In a landslide, gravity, friction and flow dynamics mean running straight downhill keeps you in the moving debris; angling diagonally or across the slope can shift you into slower, thinner, more survivable zones.
A moving slope does not behave like a solid hill; it behaves like a river of debris. When rock, soil and broken trees start sliding, the whole surface becomes a conveyor belt driven by gravity. Anyone who runs straight downhill stays on that belt, matching its direction and often its speed, which keeps the person locked inside the fastest, thickest part of the flow.
The physics is closer to granular flow and fluid dynamics than to hiking. As material accelerates, shear stress concentrates in the central channel, where velocity and impact energy peak. Running downslope aligns your body with that high energy corridor. Moving diagonally, or even directly across the slope, changes the vector of your motion relative to the slide, increasing your lateral displacement and your odds of reaching slower edge zones where friction against fixed ground, boulders and vegetation is higher.

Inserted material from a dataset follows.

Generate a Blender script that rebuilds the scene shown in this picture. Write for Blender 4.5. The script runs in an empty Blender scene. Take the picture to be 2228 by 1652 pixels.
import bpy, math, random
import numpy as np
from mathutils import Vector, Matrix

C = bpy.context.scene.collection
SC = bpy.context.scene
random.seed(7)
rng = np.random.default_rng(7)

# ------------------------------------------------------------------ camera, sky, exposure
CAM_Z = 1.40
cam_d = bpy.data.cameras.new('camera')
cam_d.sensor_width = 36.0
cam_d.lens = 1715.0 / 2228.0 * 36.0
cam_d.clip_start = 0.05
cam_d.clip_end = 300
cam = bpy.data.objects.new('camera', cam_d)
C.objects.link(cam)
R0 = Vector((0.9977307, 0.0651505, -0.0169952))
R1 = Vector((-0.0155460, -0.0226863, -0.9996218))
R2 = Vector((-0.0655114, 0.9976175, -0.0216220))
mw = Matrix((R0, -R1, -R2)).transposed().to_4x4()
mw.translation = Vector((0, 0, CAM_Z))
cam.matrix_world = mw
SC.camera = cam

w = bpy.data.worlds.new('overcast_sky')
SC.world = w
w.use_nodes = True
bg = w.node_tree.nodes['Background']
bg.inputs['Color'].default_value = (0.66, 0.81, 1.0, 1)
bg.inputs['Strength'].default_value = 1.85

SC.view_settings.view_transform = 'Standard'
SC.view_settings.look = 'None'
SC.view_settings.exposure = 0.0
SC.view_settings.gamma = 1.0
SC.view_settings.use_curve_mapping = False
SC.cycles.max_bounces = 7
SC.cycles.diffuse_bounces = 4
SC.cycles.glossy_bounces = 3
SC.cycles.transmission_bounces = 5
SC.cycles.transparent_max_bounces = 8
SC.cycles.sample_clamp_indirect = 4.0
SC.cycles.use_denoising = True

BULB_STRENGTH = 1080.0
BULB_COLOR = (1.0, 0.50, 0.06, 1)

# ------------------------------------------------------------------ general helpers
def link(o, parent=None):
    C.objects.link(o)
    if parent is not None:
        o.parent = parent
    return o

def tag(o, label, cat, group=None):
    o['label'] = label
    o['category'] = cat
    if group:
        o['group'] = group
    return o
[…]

At the margins, the flow often thins, turbulence rises and local friction coefficients increase, which can create brief pockets where feet can grip instead of surf. Even small gains in lateral distance can shift you from a dense, high momentum core into a more diluted fringe, sharply reducing burial risk and impact forces. In that short window, survival is less about speed and more about escaping the main channel of moving earth.